The police have set up an anonymous tip line and distributed fliers in the middle and high schools urging young people who hear when and where underage drinking will take place to call it in. Their calls will not be recorded, and the police will not ask for any identifying information, Chief John LaCross said.

“It’s given, hopefully, the young kids of this town the ability to report something without giving their name. It gives them prevention power, basically,” LaCross said. He added that the effort was not aimed just at preventing large drinking parties but also illegal alcohol or drug use on a smaller scale.

Some young people in town may go to the parties but not want to drink, LaCross added. “I think many kids, whether it’s Barrington or Smithfield or California, can agree that some of these underage parties get carried away,” with alcohol use increasing risk of other problems such as sexual assault.

The tip line is one of several more assertive prevention efforts in Barrington over the past two years. The Town Council last year approved a consent form parents can sign to tell the police when they will be away from home, giving patrols a place to keep eyes on for signs of illicit drinking.

LaCross said the idea for a tip line came out of a national conference he attended in Baltimore in August. The police and the Barrington Substance Abuse Task Force teamed up to create and promote the tip line.

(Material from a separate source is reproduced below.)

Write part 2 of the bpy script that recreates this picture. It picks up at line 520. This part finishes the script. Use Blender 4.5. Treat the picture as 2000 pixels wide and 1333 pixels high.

Stickers bearing the tip line number may be made available to young people.Though the student tip line is new, LaCross said, the police have received tips in the past from neighbors or others about suspected underage drinking. It happened a few weeks ago, when residents called the police about suspected drinking activity.

“Our officers went to the area, where [the youths] were last seen and we confiscated a full bottle of Russian vodka. So that one call prevented a number of kids from possibly going into the woods that night” to drink, said LaCross. He added: “We are just hopeful that maybe some kids see the consequences that may happen and maybe it’s something they know of that … there is going to be some liquor or drugs. And the whole idea is prevention.”

In February, the police arrested three teenagers for alcohol possession at a Plymouth Drive home whose owners were away on vacation. None of the young people found at the house lived there.

Last year Barrington took several steps to combat underage alcohol use, in part because of a car crash that took the lives of two Barrington High School sophomores, though the police have said there was no correlation between a party the boys briefly attended and the accident.

Last year, the town also toughened penalties for student athletes found drinking alcohol. The School Committee approved that policy, including adoption of a second-offense penalty that suspends a student for 365 days from the time of the incident.

The committee also decided to allow alcohol-detection devices, such as a Breathalyzer, in certain circumstances at dances and other school-related events starting this calendar year.

The council unanimously endorsed the police offering of the form, partly because it didn’t expand police powers. The Rhode Island chapter of the American Civil Liberties Union had argued against it.